Here's a particularly revealing report of Andre's progress:
In the Rough

After nearly 1000 km of golfing across Mongolia's steppe, I've encountered an unconquerable challenge - a sea of knee-high vegetation determined to halt my golfing progress. The unusually high amount of precipitation that brought about these conditions was unforeseeable but the current reality is that with every swing, I have had to embark on a search for the golf ball akin to searching for the Holy Grail. My recent reconnaissance mission to the west revealed a unified resistance of shoulder to shoulder weeds stretching as far as I could see. Small guerrilla forces have stymied superpower militaries many times in history and though the Golf Mongolia expedition possesses an unending supply of determination and will, lessons of the past need to be heeded. Thus, this mission to become the first person ever to golf across Mongolia will be restructured."


Sound like fun to you?

A Wider Worldwide Day of More Playful Play

The Worldwide Day of Play is October 2nd. It's a project of Nickelodeon - yes, the kids' network itself. According to the Parents Guide to Let's Just Play, Nick is so much putting some of its money where part of its mouth is that there are even grants available for non-profit fun.

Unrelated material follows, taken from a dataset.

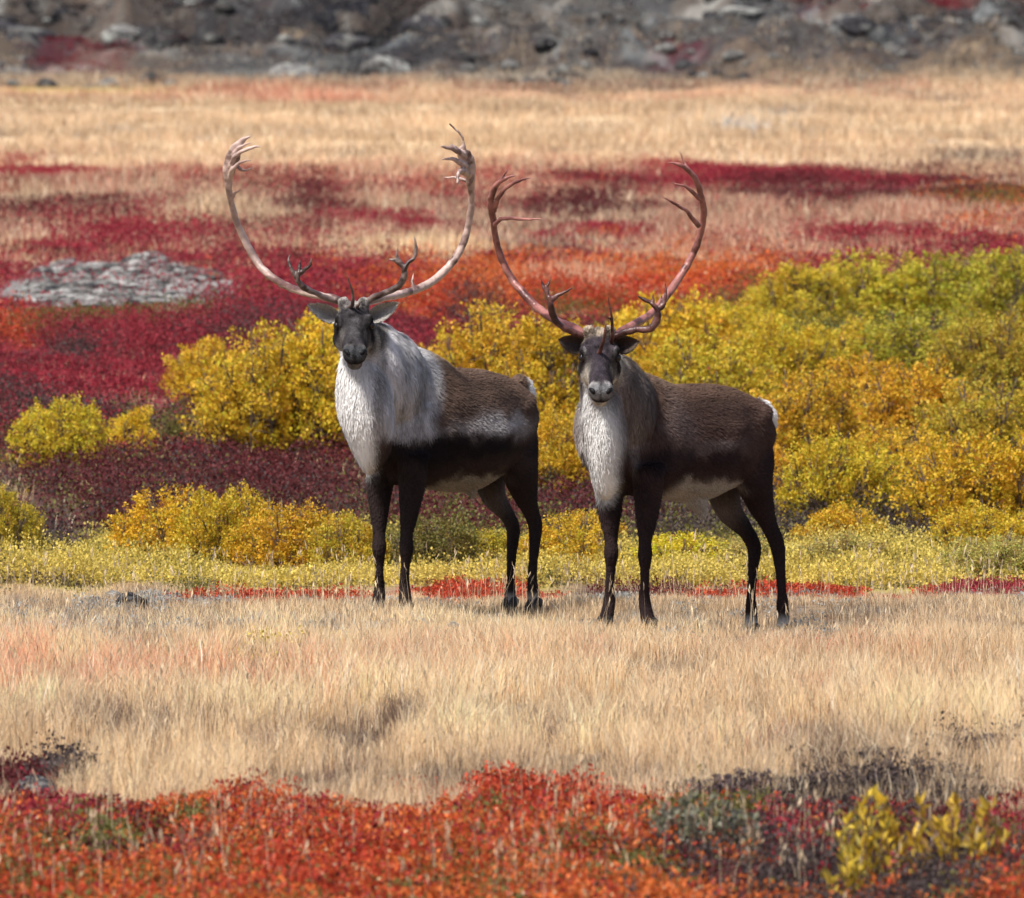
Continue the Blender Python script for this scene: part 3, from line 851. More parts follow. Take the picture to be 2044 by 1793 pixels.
brown_back = (.175, .115, .085)
LEFT = dict(seed=11, ppm=440., yaw=54, dist=45.6, u0=800, v0=1224, back_z=1.16, nfur=190000,
    label="left bull caribou with grey-white mane, pale ears and broad palmed antlers",
    trunk=[(s * (.89 if s > 0 else 1), zt * (1.075 if -.12 < s < .3 else 1.05) if s < .3 else zt * 1.03 + .01, zb, w * (1 if s < .6 else .92)) for s, zt, zb, w in TRUNK], muscle=[MUSC[0], (.71, .92, .16, .77, .70, .12, .085)],
    neck=[(800, 800, .10, .15, .17), (788, 775, -.06, .165, .20), (765, 740, -.22, .16, .20), (742, 705, -.34, .13, .155), (722, 675, -.43, .10, .115), (712, 655, -.48, .075, .08)],
    mane=[(716, 700, -.44, .07, .06), (722, 750, -.45, .105, .09), (735, 810, -.43, .125, .11), (743, 870, -.385, .105, .10), (740, 915, -.34, .065, .07), (734, 940, -.31, .02, .02)],
    legs=legs([fore(0, 757, 757, 757, 755, (965, 1030, 1092, 1180, 1224), -.02), fore(0, 822, 812, 808, 811, (960, 1030, 1090, 1172, 1212), -.15)],
              [rear([(992, 850, .0), (985, 905, .0), (975, 955, .0), (985, 1005, .04), (1010, 1042, .10), (1024, 1072, .12), (1021, 1125, .10), (1019, 1180, .09), (1019, 1200, .09), (1019, 1230, .05)], .72, w=.94),
               rear([(1020, 835, .0), (1030, 895, .0), (1038, 948, .0), (1049, 998, .05), (1061, 1036, .11), (1069, 1062, .13), (1067, 1110, .11), (1063, 1165, .10), (1064, 1190, .10), (1068, 1222, .06)], .56)], 440, 800),
    head_pitch=29, head_yaw=2, head_w=1.0, eye=(711, 641, -.60),
    ears=[(621, 604, -.50), (797, 600, -.50)], ear_w=.040,
    sheath=[(905, 950, .25, .03), (925, 968, .30, .035), (940, 985, .32, .024), (944, 998, .32, .010)],
    tail=[(1030, 768, .64, .03), (1046, 776, .67, .034), (1056, 795, .69, .032), (1059, 822, .69, .014)],
    coat=dict(back=(.125, .080, .060), side=(.095, .062, .050), top=(.29, .22, .165), mane=(.76, .74, .75), leg=(.032, .021, .020), belly=(.30, .27, .22), inner=(.22, .18, .16),
              grey=(.52, .49, .49), black=(.014, .010, .012), white=(.93, .92, .91), rump=(.9, .89, .88), face=(.040, .036, .040), poll=(.36, .33, .31), cheek=(.26, .24, .22), shade=(.20, .17, .16),
              nose=(.075, .078, .085), lip=(.17, .16, .155), bridge=(.10, .095, .10), ring=(.22, .21, .21), ring_w=.25, nosering=(.14, .13, .13), ear_in=(.30, .27, .26), ear_rim=(.72, .70, .66), ear_out=(.38, .35, .32), sockc=(.55, .50, .44), sock=.09,
              belly_z=.62, belly_s=.72, leg_z=.70, mane_s=-.01, mane_z=.81, rump_s=.83, rump_z=.93,
              spots=[(.42, .845, .34, .050, 'grey', .85), (.30, .74, .60, .065, 'black', .97), (.0, .72, .24, .10, 'black', .97), (.88, .72, .13, .15, 'black', .9)],
              bib=[(718, 830, 34, 100, 'white', .98), (680, 770, 26, 110, 'white', .95), (728, 895, 26, 50, 'white', .95), (756, 790, 13, 80, 'shade', .55), (838, 800, 12, 70, 'shade', .35), (826, 860, 30, 20, 'shade', .4)]),
    ant_a=(.12, .06, .05), ant_b=(.52, .38, .33),
    antlers=[
        [path(Z1, [(860, 1215, -.46, .022), (800, 1185, -.44, .022), (720, 1168, -.38, .021), (640, 1152, -.28, .021), (520, 1128, -.14, .021), (420, 1085, -.04, .020), (320, 1015, .04, .020), (245, 920, .08, .020), (190, 815, .08, .019),
                    (140, 700, .05, .018), (110, 590, .0, .017), (96, 500, -.05, .017), (92, 420, -.09, .018, .024), (100, 350, -.12, .018, .034), (120, 280, -.14, .015, .038), (150, 215, -.16, .011, .030), (190, 165, -.17, .008, .014), (240, 142, -.18, .004)]),
         path(Z1, [(100, 430, -.08, .014), (125, 350, -.18, .012), (180, 305, -.22, .008), (245, 292, -.25, .003)]),
         path(Z1, [(110, 340, -.14, .016), (140, 270, -.20, .013), (190, 235, -.23, .011), (250, 212, -.25, .009), (302, 205, -.27, .005)]),
         path(Z1, [(130, 270, -.16, .014), (165, 215, -.20, .010), (240, 180, -.24, .004)]),
         path(Z1, [(140, 330, -.12, .010), (190, 360, -.16, .008), (262, 342, -.20, .003)]),
         path(Z1, [(108, 550, -.03, .009), (140, 505, -.06, .006), (180, 485, -.08, .002)]),
         path(Z1, [(815, 1190, -.47, .017), (740, 1172, -.50, .016), (650, 1130, -.54, .015), (580, 1092, -.57, .017), (552, 1050, -.58, .020, .013), (560, 1000, -.58, .018, .012), (566, 965, -.58, .009), (570, 925, -.58, .003)]),
         path(Z1, [(548, 1040, -.58, .014), (515, 985, -.58, .010), (495, 930, -.57, .008), (508, 885, -.56, .003)]),
         path(Z1, [(560, 1020, -.58, .014), (600, 985, -.59, .010), (636, 955, -.60, .008), (640, 912, -.60, .003)]),
         path(Z1, [(885, 1235, -.52, .012), (905, 1200, -.58, .010), (903, 1130, -.62, .008), (868, 1015, -.66, .003)])],
        [path(Z1, [(945, 1215, -.46, .022), (1000, 1195, -.43, .022), (1080, 1178, -.36, .021), (1180, 1160, -.24, .021), (1300, 1132, -.10, .021), (1410, 1080, .0, .021), (1500, 1000, .06, .021), (1575, 900, .09, .020), (1625, 780, .09, .019),
                    (1652, 650, .06, .018), (1660, 520, .0, .017), (1654, 430, -.06, .019, .024), (1645, 350, -.10, .020, .036), (1625, 280, -.13, .018, .040), (1600, 240, -.15, .013, .030), (1612, 190, -.16, .008), (1590, 130, -.17, .006), (1555, 95, -.18, .006), (1518, 58, -.19, .004)]),
         path(Z1, [(1620, 270, -.14, .018), (1570, 235, -.20, .015), (1520, 215, -.24, .012), (1462, 203, -.27, .005)]),
         path(Z1, [(1580, 240, -.18, .012), (1545, 205, -.22, .009), (1525, 192, -.23, .004)]),
         path(Z1, [(1640, 350, -.12, .020, .014), (1590, 310, -.18, .016), (1530, 285, -.22, .010), (1468, 287, -.25, .004)]),
         path(Z1, [(1650, 400, -.08, .018), (1605, 365, -.16, .020), (1578, 375, -.22, .012), (1570, 442, -.25, .007)]),
         path(Z1, [(1655, 440, -.03, .012), (1600, 420, -.02, .009), (1540, 408, -.01, .007), (1465, 410, .0, .002)]),
         path(Z1, [(1285, 1125, -.10, .012), (1278, 1080, -.08, .008), (1287, 1015, -.06, .002)]),
         path(Z1, [(960, 1220, -.48, .020), (1040, 1168, -.50, .018), (1130, 1128, -.54, .017), (1205, 1085, -.57, .017), (1232, 1035, -.58, .018), (1238, 985, -.58, .024, .013), (1260, 945, -.58, .018, .010), (1295, 915, -.58, .010), (1308, 850, -.58, .009), (1298, 775, -.58, .003)]),
         path(Z1, [(1235, 975, -.58, .016), (1200, 945, -.58, .012), (1165, 925, -.58, .009), (1132, 920, -.58, .003)]),
         path(Z1, [(1215, 950, -.58, .012), (1190, 910, -.58, .009), (1192, 842, -.58, .003)]),
         path(Z1, [(925, 1240, -.52, .010), (940, 1215, -.56, .008), (955, 1190, -.58, .003)])]])

RIGHT = dict(seed=23, ppm=452., yaw=52, dist=44.4, u0=1250, v0=1250, back_z=1.10, nfur=190000,
    label="right bull caribou with brown-grey neck, dark ears and slim branching antlers",
    trunk=[(s * (.94 if s > 0 else 1), zt, zb, w * (1 if s < .6 else .93)) for s, zt, zb, w in TRUNK], muscle=[MUSC[0], (.76, .90, .16, .82, .69, .12, .088)],
    neck=[(1255, 850, .10, .15, .17), (1245, 825, -.06, .155, .19), (1228, 790, -.22, .145, .18), (1212, 760, -.34, .12, .145), (1200, 735, -.43, .095, .11), (1195, 715, -.48, .075, .08)],
    mane=[(1197, 765, -.44, .065, .06), (1203, 815, -.45, .088, .09), (1209, 870, -.43, .100, .105), (1209, 925, -.385, .085, .09), (1206, 965, -.35, .055, .06), (1204, 988, -.32, .02, .02)],
    legs=legs([fore(0, 1215, 1220, 1217, 1207, (985, 1045, 1105, 1200, 1245), -.02), fore(0, 1292, 1287, 1286, 1296, (985, 1045, 1105, 1195, 1236), -.14)],
              [rear([(1468, 880, .0), (1462, 935, .0), (1452, 985, .0), (1464, 1035, .04), (1498, 1078, .10), (1515, 1110, .12), (1513, 1155, .11), (1509, 1210, .10), (1509, 1232, .10), (1510, 1266, .06)], .74, w=.94),
               rear([(1490, 865, .0), (1506, 925, .0), (1513, 968, .0), (1525, 1015, .05), (1543, 1062, .10), (1560, 1102, .13), (1566, 1150, .12), (1570, 1200, .10), (1571, 1222, .10), (1574, 1256, .06)], .58)], 452, 1250),
    head_pitch=37, head_yaw=1, head_w=1.0, eye=(1195, 704, -.60),
    ears=[(1116, 672, -.50), (1271, 676, -.50)], ear_w=.042,
    sheath=[(1370, 985, .25, .035), (1392, 1005, .30, .042), (1402, 1024, .32, .028), (1407, 1042, .32, .012)],
    tail=[(1510, 818, .72, .035), (1530, 826, .75, .042), (1546, 842, .77, .038), (1554, 866, .78, .016)],
    coat=dict(back=(.110, .066, .048), side=(.085, .050, .040), top=(.23, .155, .11), mane=(.25, .20, .18), leg=(.034, .020, .020), belly=(.42, .38, .34), inner=(.24, .19, .17),
              grey=(.26, .22, .22), black=(.020, .012, .017), white=(.90, .90, .89), rump=(.9, .89, .88), face=(.045, .036, .044), poll=(.42, .34, .26), cheek=(.50, .46, .40), cheek_l=(.55, .50, .42), shade=(.30, .26, .25),
              nose=(.23, .23, .24), lip=(.50, .48, .45), bridge=(.06, .05, .065), ring=(.42, .40, .40), ring_w=.55, nosering=(.55, .53, .52), ear_in=(.07, .05, .05), ear_rim=(.16, .12, .10), ear_out=(.10, .075, .06), sockc=(.70, .67, .62), sock=.11,
              belly_z=.64, belly_s=.77, leg_z=.70, mane_s=-.08, mane_z=.80, rump_s=.93, rump_z=.82,
              spots=[(.35, .79, .22, .03, 'grey', .35), (.40, .72, .30, .05, 'black', .75), (.0, .72, .20, .07, 'black', .85), (.88, .68, .14, .15, 'black', .85), (.12, .90, .10, .16, 'grey', .25)],
              bib=[(1160, 830, 18, 120, 'shade', .75), (1262, 870, 14, 60, 'shade', .5), (1202, 870, 34, 85, 'white', 1.0), (1207, 948, 26, 50, 'white', 1.0), (1170, 790, 10, 50, 'white', .6)]),
    ant_a=(.09, .026, .022), ant_b=(.33, .135, .115),
    antlers=[
        [path(Z2, [(770, 1350, -.52, .020), (725, 1275, -.47, .022), (650, 1215, -.38, .022), (545, 1180, -.22, .022), (450, 1125, -.08, .021), (370, 1060, .0, .020), (290, 975, .06, .020), (220, 880, .09, .019), (165, 760, .09, .018),
                    (135, 640, .06, .017), (118, 520, .0, .017), (102, 430, -.06, .017), (115, 350, -.11, .016), (150, 290, -.15, .013), (205, 250, -.18, .009), (265, 234, -.20, .003)]),
         path(Z2, [(125, 470, -.04, .013), (150, 390, -.11, .012), (200, 320, -.16, .011), (270, 275, -.20, .009), (370, 248, -.24, .003)]),
         path(Z2, [(170, 280, -.16, .010), (190, 235, -.18, .006), (226, 172, -.20, .002)]),
         path(Z2, [(130, 560, -.01, .012), (165, 520, -.08, .011), (230, 512, -.14, .010), (330, 516, -.20, .008), (455, 516, -.26, .002)]),
         path(Z2, [(700, 1262, -.50, .016), (620, 1225, -.52, .017), (540, 1180, -.55, .017), (498, 1110, -.57, .019), (484, 1040, -.58, .024, .014), (462, 980, -.58, .016, .010), (440, 935, -.58, .009), (428, 885, -.58, .003)]),
         path(Z2, [(465, 990, -.58, .013), (465, 940, -.58, .009), (490, 882, -.58, .003)]),
         path(Z2, [(490, 1025, -.58, .018), (535, 992, -.58, .011), (580, 972, -.58, .008), (626, 943, -.58, .003)]),
         path(Z2, [(785, 1385, -.60, .011), (815, 1310, -.66, .010), (832, 1240, -.70, .009), (838, 1160, -.72, .004)])],
        [path(Z2, [(880, 1290, -.52, .020), (920, 1245, -.48, .022), (1000, 1200, -.40, .022), (1090, 1155, -.24, .021), (1160, 1110, -.14, .020), (1235, 1025, -.04, .020), (1300, 940, .03, .020), (1370, 830, .08, .019), (1422, 730, .09, .018),
                    (1462, 620, .07, .017), (1480, 500, .02, .017), (1465, 380, -.05, .016), (1432, 275, -.11, .015), (1380, 205, -.15, .013), (1315, 163, -.18, .010), (1238, 150, -.20, .003)]),
         path(Z2, [(1448, 565, .0, .014), (1405, 515, -.06, .012), (1365, 465, -.11, .010), (1290, 418, -.15, .008), (1198, 370, -.18, .002)]),
         path(Z2, [(1450, 390, -.06, .012), (1400, 340, -.12, .010), (1350, 305, -.16, .008), (1240, 275, -.20, .002)]),
         path(Z2, [(1380, 205, -.15, .008), (1350, 150, -.15, .006), (1318, 75, -.15, .002)]),
         path(Z2, [(890, 1268, -.54, .018), (950, 1235, -.56, .018), (1040, 1212, -.58, .017), (1125, 1205, -.60, .018), (1165, 1150, -.60, .020), (1170, 1090, -.60, .024, .014), (1130, 1045, -.60, .017, .010), (1085, 1020, -.60, .010), (1036, 998, -.60, .003)]),
         path(Z2, [(1140, 1050, -.60, .010), (1142, 985, -.60, .003)]),
         path(Z2, [(1180, 1085, -.60, .016), (1195, 1040, -.60, .009), (1192, 990, -.60, .003)]),
         path(Z2, [(1190, 1080, -.60, .016), (1215, 1030, -.60, .010), (1222, 960, -.60, .007), (1220, 905, -.60, .003)]),
         path(Z2, [(878, 1300, -.56, .011), (882, 1220, -.60, .009), (872, 1110, -.64, .007), (850, 995, -.66, .003)]),
         path(Z2, [(878, 1150, -.62, .006), (845, 1130, -.64, .004), (802, 1112, -.65, .002)])]])
caribou(LEFT)
caribou(RIGHT)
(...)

"Why play?" you ask. "The state of play for kids in America has reached a stumbling block. Today, they live in a world with reduced resources for recreation in schools and communities, trash talking in sports and a general stress in their lives, which are all threatening to take the fun out of play. Over the past several years America has seen a double-digit decrease in the amount of time kids spend being physically active. It’s no wonder that the national obesity rate is reaching epidemic proportions. It goes without saying that if kids are to have the best quality of life in the present and the future, they need to PLAY now! Nickelodeon is committed to putting PLAY back into the forefront of kids’ minds by elevating the VALUE of play for everyone."

This is all very wonderful. But it makes me wonder. Do we really need to be putting play BACK into the forefront of kids' minds? I mean, isn't it there already? Isn't that the one clear privelege of childhood for play to be pretty much always forefrontal? What else makes me wonder are, of course, the games that Nick suggests: relay races, red rover, freeze tag. Kid-appropriate, for sure. More playful than sports.

I know I'm being overly critical here. It's a wonderful thing that Nick is doing, and I applaud it with significant enthusiasm. But, well, if I were part of this initiative, I'd want it to be so much more delightfully junkly, if you know what I mean. Kids could be making up their own games, even. Games that the whole family, junior, mom, dad (whose in a wheelchair now), and even grandpa can play. I mean, it could have been so much more worldly, as it were, involving so much more of the world, of the people and their planet if Nick had exchanged the wacky (their forté) instead of the o so traditionally competitive.

Useless World Records

The Rekord-Klub SAXONIA "was founded in 1988. There is a strict rule that every member must be a world record breaker. At the moment, our club members have established more than 100 world records like largest bicycle, longest noodle or computer game marathon."

A few of my favorites:

Domino Stacking as illustrated, and the similarly inspired World Record for Number of Matches Stacked on a Bottleneck - hint: as of 2002 it was ten thousand.